------ DATASET EXCERPTS ------
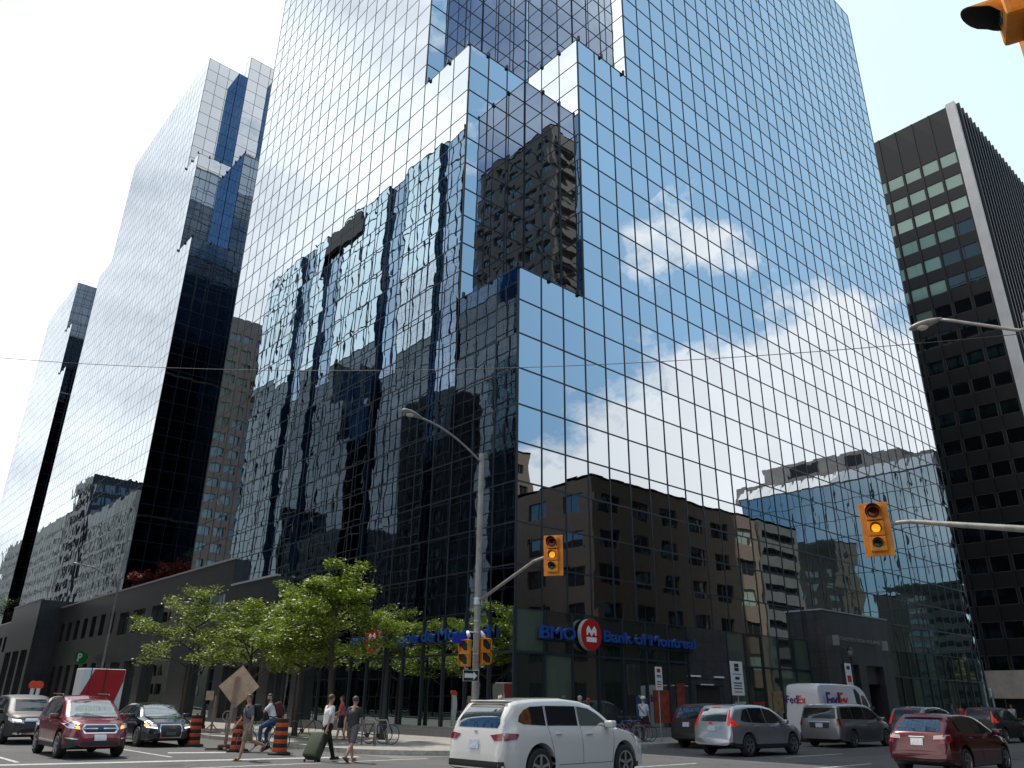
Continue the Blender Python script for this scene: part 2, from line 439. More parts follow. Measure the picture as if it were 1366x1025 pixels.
# painted lines
def line(name, pts, w_, z=.004):
    g = MB()
    for (a, b) in pts:
        a = Vector((*a, z)); b = Vector((*b, z)); t = (b-a).normalized(); n = Vector((-t.y, t.x, 0))*w_/2
        g.quad(a-n, b-n, b+n, a+n)
    return structure(g, name, M_PAINT)
line('stop_line', [((LX0+.4, 26.0), (14.2, 23.0))], .42)
line('crosswalk_line', [((LX0+.4, 21.6), (15.6, 21.3))], .16)
line('lane_line', [((5.4, 25.6), (5.4, 60))], .13)
line('lane_line', [((9.4, 25.6), (9.4, 44))], .13)
line('lane_arrow', [((10.0, 27.6), (11.6, 26.9))], .5)
for i in range(14):
    line('lane_line', [((17.3+i*9, 15.5), (21.3+i*9, 15.5))], .12)
    line('lane_line', [((22.0+i*9, 12.4), (26.0+i*9, 12.4))], .12)
for k, (x, y) in enumerate(((8.3, 22.6), (24.5, 13.6), (33, 10.8), (12.0, 17.5))):
    g = MB(); g.lathe([(0, .006), (.34, .006), (.36, .003), (.36, .001)], (x, y, 0), 'z', 24)
    o = g.build('manhole_cover', mat('cast_iron', (.05, .048, .045), .6, .5, var=.3, vscale=20)); tag(o, ['iron manhole cover near the crosswalk on the left', 'iron manhole cover in the middle of the side street', 'iron manhole cover furthest right in the side street', 'iron manhole cover in the middle of the intersection'][k], 'manhole cover', 'manhole covers')
# ---------------------------------------------------------------- curtain walls
M_GLASS = mirror_glass('coated_glass', (.72, .78, .84), (.012, .014, .018), warp=.0045, wscale=.5, face=(.32, .37, .43), pane=.09)
M_MULL = mat('dark_mullion', (.022, .032, .045), .45, .3)
M_ROOF = mat('roof_gravel', (.18, .18, .17), .9, var=.3)
def jointed(m, bw, bh, dark=.55):
    nt_, b = m.node_tree, m.node_tree.nodes['Principled BSDF']
    src = b.inputs['Base Color'].links[0].from_socket
    tcn = nt_.nodes.new('ShaderNodeTexCoord'); sp = nt_.nodes.new('ShaderNodeSeparateXYZ'); cb = nt_.nodes.new('ShaderNodeCombineXYZ'); ad = nt_.nodes.new('ShaderNodeMath')
    nt_.links.new(tcn.outputs['Object'], sp.inputs[0]); nt_.links.new(sp.outputs[0], ad.inputs[0]); nt_.links.new(sp.outputs[1], ad.inputs[1])
    nt_.links.new(ad.outputs[0], cb.inputs[0]); nt_.links.new(sp.outputs[2], cb.inputs[1])
    br = nt_.nodes.new('ShaderNodeTexBrick'); br.offset = 0; br.inputs['Scale'].default_value = 1
    br.inputs['Brick Width'].default_value = bw; br.inputs['Row Height'].default_value = bh; br.inputs['Mortar Size'].default_value = .012
    br.inputs['Color1'].default_value = (1, 1, 1, 1); br.inputs['Color2'].default_value = (.78, .78, .80, 1); br.inputs['Mortar'].default_value = (dark*.6,)*3+(1,)
    st = nt_.nodes.new('ShaderNodeTexNoise'); st.inputs['Scale'].default_value = 1.0; st.inputs['Detail'].default_value = 5
    mp = nt_.nodes.new('ShaderNodeMapping'); mp.inputs['Scale'].default_value = (2.2, 2.2, .12); nt_.links.new(tcn.outputs['Object'], mp.inputs[0]); nt_.links.new(mp.outputs[0], st.inputs['Vector'])
    r = nt_.nodes.new('ShaderNodeMapRange'); r.inputs['From Min'].default_value = .35; r.inputs['From Max'].default_value = .6; r.inputs['To Min'].default_value = .72; r.inputs['To Max'].default_value = 1
    nt_.links.new(st.outputs['Fac'], r.inputs['Value'])
    nt_.links.new(cb.outputs[0], br.inputs['Vector'])
    mm = nt_.nodes.new('ShaderNodeMix'); mm.data_type = 'RGBA'; mm.blend_type = 'MULTIPLY'; mm.inputs[0].default_value = 1
    nt_.links.new(src, mm.inputs[6]); nt_.links.new(br.outputs['Color'], mm.inputs[7])
    vm = nt_.nodes.new('ShaderNodeVectorMath'); vm.operation = 'SCALE'; nt_.links.new(mm.outputs[2], vm.inputs[0]); nt_.links.new(r.outputs['Result'], vm.inputs['Scale'])
    nt_.links.new(vm.outputs[0], b.inputs['Base Color'])
    return m
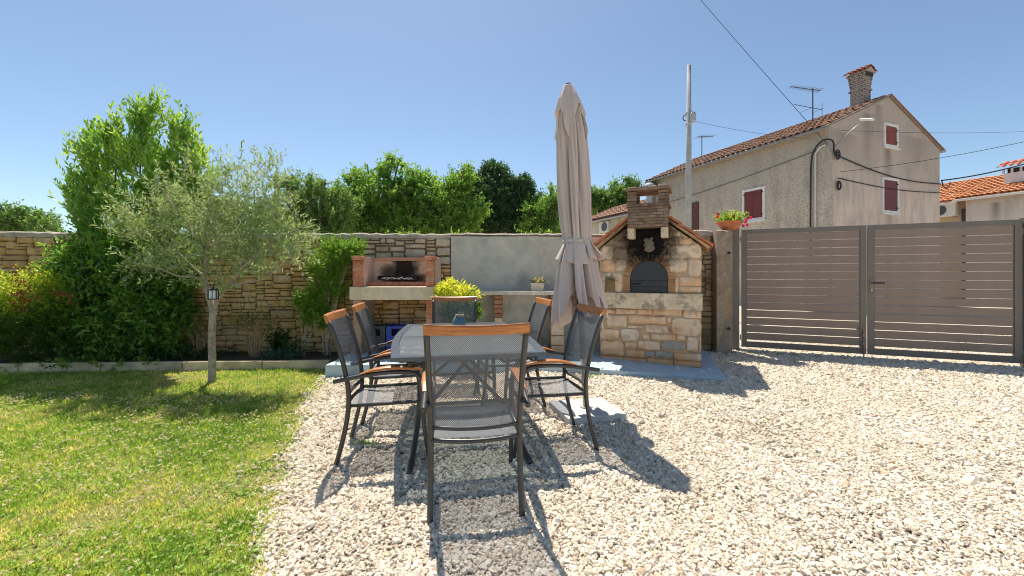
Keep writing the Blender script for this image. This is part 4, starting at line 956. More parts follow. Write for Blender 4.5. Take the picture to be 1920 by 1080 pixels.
------
## TO DO
Extract every line of the data exactly; pictures stay out.

## ANSWER FOR THE TASK
Continue the Blender Python script for this scene: part 2, from line 439. More parts follow. Measure the picture as if it were 1366x1025 pixels.
# painted lines
def line(name, pts, w_, z=.004):
    g = MB()
    for (a, b) in pts:
        a = Vector((*a, z)); b = Vector((*b, z)); t = (b-a).normalized(); n = Vector((-t.y, t.x, 0))*w_/2
        g.quad(a-n, b-n, b+n, a+n)
    return structure(g, name, M_PAINT)
line('stop_line', [((LX0+.4, 26.0), (14.2, 23.0))], .42)
line('crosswalk_line', [((LX0+.4, 21.6), (15.6, 21.3))], .16)
line('lane_line', [((5.4, 25.6), (5.4, 60))], .13)
line('lane_line', [((9.4, 25.6), (9.4, 44))], .13)
line('lane_arrow', [((10.0, 27.6), (11.6, 26.9))], .5)
for i in range(14):
    line('lane_line', [((17.3+i*9, 15.5), (21.3+i*9, 15.5))], .12)
    line('lane_line', [((22.0+i*9, 12.4), (26.0+i*9, 12.4))], .12)
for k, (x, y) in enumerate(((8.3, 22.6), (24.5, 13.6), (33, 10.8), (12.0, 17.5))):
    g = MB(); g.lathe([(0, .006), (.34, .006), (.36, .003), (.36, .001)], (x, y, 0), 'z', 24)
    o = g.build('manhole_cover', mat('cast_iron', (.05, .048, .045), .6, .5, var=.3, vscale=20)); tag(o, ['iron manhole cover near the crosswalk on the left', 'iron manhole cover in the middle of the side street', 'iron manhole cover furthest right in the side street', 'iron manhole cover in the middle of the intersection'][k], 'manhole cover', 'manhole covers')
# ---------------------------------------------------------------- curtain walls
M_GLASS = mirror_glass('coated_glass', (.72, .78, .84), (.012, .014, .018), warp=.0045, wscale=.5, face=(.32, .37, .43), pane=.09)
M_MULL = mat('dark_mullion', (.022, .032, .045), .45, .3)
M_ROOF = mat('roof_gravel', (.18, .18, .17), .9, var=.3)
def jointed(m, bw, bh, dark=.55):
    nt_, b = m.node_tree, m.node_tree.nodes['Principled BSDF']
    src = b.inputs['Base Color'].links[0].from_socket
    tcn = nt_.nodes.new('ShaderNodeTexCoord'); sp = nt_.nodes.new('ShaderNodeSeparateXYZ'); cb = nt_.nodes.new('ShaderNodeCombineXYZ'); ad = nt_.nodes.new('ShaderNodeMath')
    nt_.links.new(tcn.outputs['Object'], sp.inputs[0]); nt_.links.new(sp.outputs[0], ad.inputs[0]); nt_.links.new(sp.outputs[1], ad.inputs[1])
    nt_.links.new(ad.outputs[0], cb.inputs[0]); nt_.links.new(sp.outputs[2], cb.inputs[1])
    br = nt_.nodes.new('ShaderNodeTexBrick'); br.offset = 0; br.inputs['Scale'].default_value = 1
    br.inputs['Brick Width'].default_value = bw; br.inputs['Row Height'].default_value = bh; br.inputs['Mortar Size'].default_value = .012
    br.inputs['Color1'].default_value = (1, 1, 1, 1); br.inputs['Color2'].default_value = (.78, .78, .80, 1); br.inputs['Mortar'].default_value = (dark*.6,)*3+(1,)
    st = nt_.nodes.new('ShaderNodeTexNoise'); st.inputs['Scale'].default_value = 1.0; st.inputs['Detail'].default_value = 5
    mp = nt_.nodes.new('ShaderNodeMapping'); mp.inputs['Scale'].default_value = (2.2, 2.2, .12); nt_.links.new(tcn.outputs['Object'], mp.inputs[0]); nt_.links.new(mp.outputs[0], st.inputs['Vector'])
    r = nt_.nodes.new('ShaderNodeMapRange'); r.inputs['From Min'].default_value = .35; r.inputs['From Max'].default_value = .6; r.inputs['To Min'].default_value = .72; r.inputs['To Max'].default_value = 1
    nt_.links.new(st.outputs['Fac'], r.inputs['Value'])
    nt_.links.new(cb.outputs[0], br.inputs['Vector'])
    mm = nt_.nodes.new('ShaderNodeMix'); mm.data_type = 'RGBA'; mm.blend_type = 'MULTIPLY'; mm.inputs[0].default_value = 1
    nt_.links.new(src, mm.inputs[6]); nt_.links.new(br.outputs['Color'], mm.inputs[7])
    vm = nt_.nodes.new('ShaderNodeVectorMath'); vm.operation = 'SCALE'; nt_.links.new(mm.outputs[2], vm.inputs[0]); nt_.links.new(r.outputs['Result'], vm.inputs['Scale'])
    nt_.links.new(vm.outputs[0], b.inputs['Base Color'])
    return m
Keep writing the Blender script for this image. This is part 4, starting at line 956. More parts follow. Write for Blender 4.5. Take the picture to be 1920 by 1080 pixels.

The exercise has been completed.